We released Ariethfa Ffenestri a few weeks ago, providing a first version of portable host mulitiple windows. It currently works well on RISC OS and Mac with a Windows port beginning to get on the way. We (which is to say John McIntosh & I) have only made it work with Tweak so far since that is the target UI framework for the TK4 project which is paying for the work. Ned feels it should be a reasonably simple job to make it work for Morphic as well - I'm just about clueless on morphic so I'll take his word for it. For documentation about the VM framework, see the swiki page (http://minnow.cc.gatech.edu/squeak/3862).

22 May 2004  »

Damn 'int' ! It was a really bad idea to have variables in the Slang code default to int; anytime ObjectMemory stretches past the 2Gb range in your machine's memory map uses of int comparison are going to try to bite you in the delicate parts.

It took me three days of debugging why my new VM wouldn't load the package loader properly - was it my new file system? the new socket code? something basic in prim dispatching? Why did it work _with the same VM excutalbe_ just a couple of days before? I got to test that the sockets were fetching the same bytes, the files were writing and reading correctly and even that unzipping was working ok. Finally, a check on the actual oops being loaded in primloadsegment revealed that the magical 2Gb boundaryhad been breached! And the reason it worked a few days previously? Such a memory address is caused (or not) by a random number of previous application startup/closedowns claiming memory before Squeak is run.... grrrr.

Still, all I have to do now is fix one offending routine and at least that particular problem will go away. I've managed to get rid of several big irritants in the last couple of weeks. By reimplementing a RISC OS specific version of the basic file access prims I have been able to fake out the 'you cant open a file multiple times if it is open for write' problem. This is a peculiarity of RISC OS that has been pissing me off since the first release of Squeak but it was nicely disguised by a loadable filesystem called !raFS; you probably don't know what RISC OS loadable filesystems are but basically it is possible to trap file system calls and do things like making a big file look just like a DOS disk, or to treat a zip file as a directory, or... whatever. !raFS did this in a way that provided workarounds for several annoying aspects of older RISC OS releases. Sadly it doesn't work for my latest machine and I've been surviving without the ability to use a lot of useful stuff in Squeak for most of a year. Finally I got annoyed enough to get off my bum (or rather, back onto it) and sit at the keyboard to write a loadacode to keep a cache of previously opened files and their name, handle and a reference count. Now when a file is opened I check the list (just the once, I'm not Santa) and if it's not already open I open it and make a new list entry. The Squeak file structure is then given the handle as normal. Any later attempt to open the same file will get the same handle; closes simply decrement the reference count and actually close the file when appropriate. Think of it - Squeak now has a refernce counting garbage collector for file handles! Oh, since I don't need to have to silly variable for 'lastOp' anymore (not using those stupid posix fread things) I use that to store the last set position of the filestream so that there is no overlap between different users of the same handle. It turned out to only take a day to write and I even managed to get truncate into it! So far after a couple of weeks usage there seem to be no bugs. It's a load faster too. Now I get to see my recent chages log! Timestamps in my browser annotations! Monticello works!

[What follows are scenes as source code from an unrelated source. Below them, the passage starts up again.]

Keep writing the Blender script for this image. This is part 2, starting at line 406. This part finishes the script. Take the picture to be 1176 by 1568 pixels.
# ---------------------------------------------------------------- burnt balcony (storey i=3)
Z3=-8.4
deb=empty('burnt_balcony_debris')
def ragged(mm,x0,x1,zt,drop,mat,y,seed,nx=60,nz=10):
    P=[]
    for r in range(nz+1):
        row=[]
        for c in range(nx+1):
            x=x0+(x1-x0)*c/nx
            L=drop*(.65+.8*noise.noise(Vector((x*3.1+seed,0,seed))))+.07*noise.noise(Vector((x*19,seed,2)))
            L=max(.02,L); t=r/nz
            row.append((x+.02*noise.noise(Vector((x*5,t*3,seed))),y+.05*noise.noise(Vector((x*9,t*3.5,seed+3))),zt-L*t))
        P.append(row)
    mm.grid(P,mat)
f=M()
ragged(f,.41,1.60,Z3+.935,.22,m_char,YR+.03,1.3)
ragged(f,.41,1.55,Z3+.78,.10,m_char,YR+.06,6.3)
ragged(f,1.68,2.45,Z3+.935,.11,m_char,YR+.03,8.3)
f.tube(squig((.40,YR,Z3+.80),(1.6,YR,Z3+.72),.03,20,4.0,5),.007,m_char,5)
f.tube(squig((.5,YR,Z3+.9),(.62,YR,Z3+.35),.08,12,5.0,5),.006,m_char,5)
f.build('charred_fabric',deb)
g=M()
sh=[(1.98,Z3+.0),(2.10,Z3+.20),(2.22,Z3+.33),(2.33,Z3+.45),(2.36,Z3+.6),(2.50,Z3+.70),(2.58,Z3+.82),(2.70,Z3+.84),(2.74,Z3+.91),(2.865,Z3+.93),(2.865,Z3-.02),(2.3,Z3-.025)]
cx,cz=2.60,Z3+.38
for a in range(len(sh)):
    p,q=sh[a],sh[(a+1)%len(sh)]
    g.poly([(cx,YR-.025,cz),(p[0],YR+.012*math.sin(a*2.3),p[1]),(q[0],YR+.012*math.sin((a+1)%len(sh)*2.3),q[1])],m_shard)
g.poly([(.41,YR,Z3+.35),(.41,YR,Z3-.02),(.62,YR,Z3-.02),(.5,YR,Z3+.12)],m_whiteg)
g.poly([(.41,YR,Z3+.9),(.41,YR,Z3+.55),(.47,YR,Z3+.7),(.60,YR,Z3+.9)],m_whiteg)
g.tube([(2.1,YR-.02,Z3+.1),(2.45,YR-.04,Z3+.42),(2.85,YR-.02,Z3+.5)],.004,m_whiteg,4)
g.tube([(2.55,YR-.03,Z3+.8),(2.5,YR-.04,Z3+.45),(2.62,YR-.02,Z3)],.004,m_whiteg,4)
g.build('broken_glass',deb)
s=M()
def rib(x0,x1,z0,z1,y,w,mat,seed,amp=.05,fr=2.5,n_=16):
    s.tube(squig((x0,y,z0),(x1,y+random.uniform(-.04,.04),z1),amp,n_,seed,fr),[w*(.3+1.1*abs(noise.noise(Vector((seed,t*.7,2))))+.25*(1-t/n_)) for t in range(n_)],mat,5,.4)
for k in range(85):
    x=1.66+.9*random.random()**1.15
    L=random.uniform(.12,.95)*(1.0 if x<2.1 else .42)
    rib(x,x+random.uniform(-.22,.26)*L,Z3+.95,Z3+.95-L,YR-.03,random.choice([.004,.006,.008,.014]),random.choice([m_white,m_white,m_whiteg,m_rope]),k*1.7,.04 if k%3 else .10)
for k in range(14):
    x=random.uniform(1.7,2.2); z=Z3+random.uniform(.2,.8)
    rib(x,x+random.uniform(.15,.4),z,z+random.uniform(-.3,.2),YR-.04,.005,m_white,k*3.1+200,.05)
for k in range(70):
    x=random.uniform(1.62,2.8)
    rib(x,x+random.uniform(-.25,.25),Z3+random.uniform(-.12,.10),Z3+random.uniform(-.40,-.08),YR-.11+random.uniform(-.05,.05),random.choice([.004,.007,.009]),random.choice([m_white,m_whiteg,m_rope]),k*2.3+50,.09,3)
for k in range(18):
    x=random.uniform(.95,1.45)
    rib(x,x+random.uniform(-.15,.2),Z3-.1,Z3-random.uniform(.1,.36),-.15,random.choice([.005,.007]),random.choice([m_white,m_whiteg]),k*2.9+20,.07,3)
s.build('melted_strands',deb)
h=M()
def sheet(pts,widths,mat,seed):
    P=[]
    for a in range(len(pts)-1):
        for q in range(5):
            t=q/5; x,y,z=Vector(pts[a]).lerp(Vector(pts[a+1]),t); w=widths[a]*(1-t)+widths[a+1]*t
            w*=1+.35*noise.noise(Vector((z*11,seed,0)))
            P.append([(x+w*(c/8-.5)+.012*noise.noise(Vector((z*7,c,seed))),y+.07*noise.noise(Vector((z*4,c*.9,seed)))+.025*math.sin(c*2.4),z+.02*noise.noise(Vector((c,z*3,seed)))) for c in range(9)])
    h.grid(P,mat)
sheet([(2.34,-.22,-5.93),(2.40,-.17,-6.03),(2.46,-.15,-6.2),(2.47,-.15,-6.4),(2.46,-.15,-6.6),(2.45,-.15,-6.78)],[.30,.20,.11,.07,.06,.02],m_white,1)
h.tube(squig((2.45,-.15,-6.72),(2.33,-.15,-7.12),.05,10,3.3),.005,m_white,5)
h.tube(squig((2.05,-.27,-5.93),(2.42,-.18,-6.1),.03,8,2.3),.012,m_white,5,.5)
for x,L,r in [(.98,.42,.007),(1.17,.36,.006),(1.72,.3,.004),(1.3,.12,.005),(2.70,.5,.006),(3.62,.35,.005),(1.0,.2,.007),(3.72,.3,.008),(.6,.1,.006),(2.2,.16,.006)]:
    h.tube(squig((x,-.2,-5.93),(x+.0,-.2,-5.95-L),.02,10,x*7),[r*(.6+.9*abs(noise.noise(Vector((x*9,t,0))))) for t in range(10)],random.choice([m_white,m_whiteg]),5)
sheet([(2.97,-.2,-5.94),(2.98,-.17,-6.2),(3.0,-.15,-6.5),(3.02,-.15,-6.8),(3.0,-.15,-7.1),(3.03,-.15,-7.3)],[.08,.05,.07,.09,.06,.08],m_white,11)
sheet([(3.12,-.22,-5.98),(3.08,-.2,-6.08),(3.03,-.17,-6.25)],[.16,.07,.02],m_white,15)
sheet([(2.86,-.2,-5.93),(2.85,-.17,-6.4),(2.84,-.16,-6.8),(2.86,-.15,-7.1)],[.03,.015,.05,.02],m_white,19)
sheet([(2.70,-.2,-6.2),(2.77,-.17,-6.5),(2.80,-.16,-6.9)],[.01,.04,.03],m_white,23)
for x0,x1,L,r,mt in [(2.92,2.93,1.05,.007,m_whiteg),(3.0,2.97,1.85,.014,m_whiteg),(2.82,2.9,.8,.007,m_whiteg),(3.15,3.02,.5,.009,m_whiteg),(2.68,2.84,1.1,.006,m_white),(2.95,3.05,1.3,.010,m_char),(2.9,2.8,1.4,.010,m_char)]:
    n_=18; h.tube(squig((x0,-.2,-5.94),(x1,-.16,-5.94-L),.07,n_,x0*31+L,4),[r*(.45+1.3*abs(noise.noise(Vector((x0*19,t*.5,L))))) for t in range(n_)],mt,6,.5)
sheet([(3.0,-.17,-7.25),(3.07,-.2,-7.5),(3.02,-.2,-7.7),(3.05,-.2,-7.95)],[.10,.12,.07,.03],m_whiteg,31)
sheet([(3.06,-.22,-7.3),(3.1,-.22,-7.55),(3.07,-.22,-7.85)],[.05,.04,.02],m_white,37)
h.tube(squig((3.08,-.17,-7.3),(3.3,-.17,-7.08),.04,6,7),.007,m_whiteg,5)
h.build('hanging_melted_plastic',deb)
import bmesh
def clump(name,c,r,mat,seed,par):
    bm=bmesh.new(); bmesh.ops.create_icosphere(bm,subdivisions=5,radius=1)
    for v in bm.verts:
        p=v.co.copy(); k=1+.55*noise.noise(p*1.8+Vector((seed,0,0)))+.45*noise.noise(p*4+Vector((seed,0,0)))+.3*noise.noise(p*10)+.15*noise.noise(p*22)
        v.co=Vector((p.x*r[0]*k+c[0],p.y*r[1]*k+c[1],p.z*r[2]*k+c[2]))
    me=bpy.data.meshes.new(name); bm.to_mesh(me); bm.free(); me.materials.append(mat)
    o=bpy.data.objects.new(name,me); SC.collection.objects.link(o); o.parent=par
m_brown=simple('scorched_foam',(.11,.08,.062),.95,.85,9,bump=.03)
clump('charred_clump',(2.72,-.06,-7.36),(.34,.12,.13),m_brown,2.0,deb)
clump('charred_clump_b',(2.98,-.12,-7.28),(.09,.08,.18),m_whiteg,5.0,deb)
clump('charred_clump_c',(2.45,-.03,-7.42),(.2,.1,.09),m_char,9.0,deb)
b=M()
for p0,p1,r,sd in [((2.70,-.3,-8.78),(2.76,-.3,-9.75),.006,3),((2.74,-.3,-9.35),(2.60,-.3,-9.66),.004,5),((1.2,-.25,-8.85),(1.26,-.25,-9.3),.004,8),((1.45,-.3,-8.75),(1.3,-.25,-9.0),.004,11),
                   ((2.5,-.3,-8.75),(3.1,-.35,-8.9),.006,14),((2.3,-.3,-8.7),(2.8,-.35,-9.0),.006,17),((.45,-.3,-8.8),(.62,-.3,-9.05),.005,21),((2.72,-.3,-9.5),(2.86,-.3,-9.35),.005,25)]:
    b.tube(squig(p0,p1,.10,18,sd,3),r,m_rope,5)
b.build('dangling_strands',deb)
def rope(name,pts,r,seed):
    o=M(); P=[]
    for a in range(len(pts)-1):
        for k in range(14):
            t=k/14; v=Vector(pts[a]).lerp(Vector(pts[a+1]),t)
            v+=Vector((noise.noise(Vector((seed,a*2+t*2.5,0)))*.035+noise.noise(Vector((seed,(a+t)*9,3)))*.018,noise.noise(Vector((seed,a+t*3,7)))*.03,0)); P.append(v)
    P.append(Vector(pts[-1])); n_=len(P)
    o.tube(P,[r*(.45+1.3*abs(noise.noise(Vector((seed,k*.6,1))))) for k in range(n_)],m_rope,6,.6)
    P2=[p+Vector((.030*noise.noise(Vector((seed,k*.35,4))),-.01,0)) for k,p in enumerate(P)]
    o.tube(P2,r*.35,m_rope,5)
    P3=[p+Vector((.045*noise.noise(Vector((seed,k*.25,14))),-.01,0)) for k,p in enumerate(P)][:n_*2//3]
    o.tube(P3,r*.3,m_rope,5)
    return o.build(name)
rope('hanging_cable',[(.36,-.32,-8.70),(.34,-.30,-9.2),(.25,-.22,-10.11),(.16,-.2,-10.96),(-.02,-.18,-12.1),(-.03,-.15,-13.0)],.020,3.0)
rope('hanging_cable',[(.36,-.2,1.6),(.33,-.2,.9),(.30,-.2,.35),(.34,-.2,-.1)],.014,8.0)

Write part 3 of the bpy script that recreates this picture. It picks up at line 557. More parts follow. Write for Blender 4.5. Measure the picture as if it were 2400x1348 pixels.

I also needed to update the sockets code; it's been left alone apart from emergency fixes for several years. since I understand sockets about as well as Gumby understands hyperspatial trajectory analysis I was really dreading this. Then I had a brainwave - the old code was merely a hackedup copy of Ian P's unix socket code - could it possibly be... Yes! a few trivial hacks to compensate for some (hopefully ) small diferences and whammo, holy bits Batman, it works. So thanks again to Ian's neat code and the unsung good guys that wrote the RISC OS socket libraries to do a pretty good emulation of unix sockets.

So, good improvements in my life as a user of Squeak. I can finally get around to making use of Monticello on a regular basis.

2 May 2004  »

Time for more news, eh. We bought a house! Outside Qualicum Beach, up in the local hills, next to Little Qualicum River. Couple of acres, nice views, pond, trees. Not a terrifically exciting house but nice enough for now. Move in is last week of June. Only real problem at themoment is that broadband internet doesn't reach out that far yet so I'm going to be dailup for a while :-(

VMMaker is now pretty much done. Since we're in beta there will be nothing except critical bug fixes until 3.7 final is wrapped up. The latest version is VMMaker 3.7b4 and the only cheng from b2 is that primitive function addresses are cached in the MCache and accessed directly to call the prim. No particular use is made of this yet but it does allow us to cache a specialised version of a prim to suit the class format of the receiver. By avoiding format checks we can save a little time in the prim.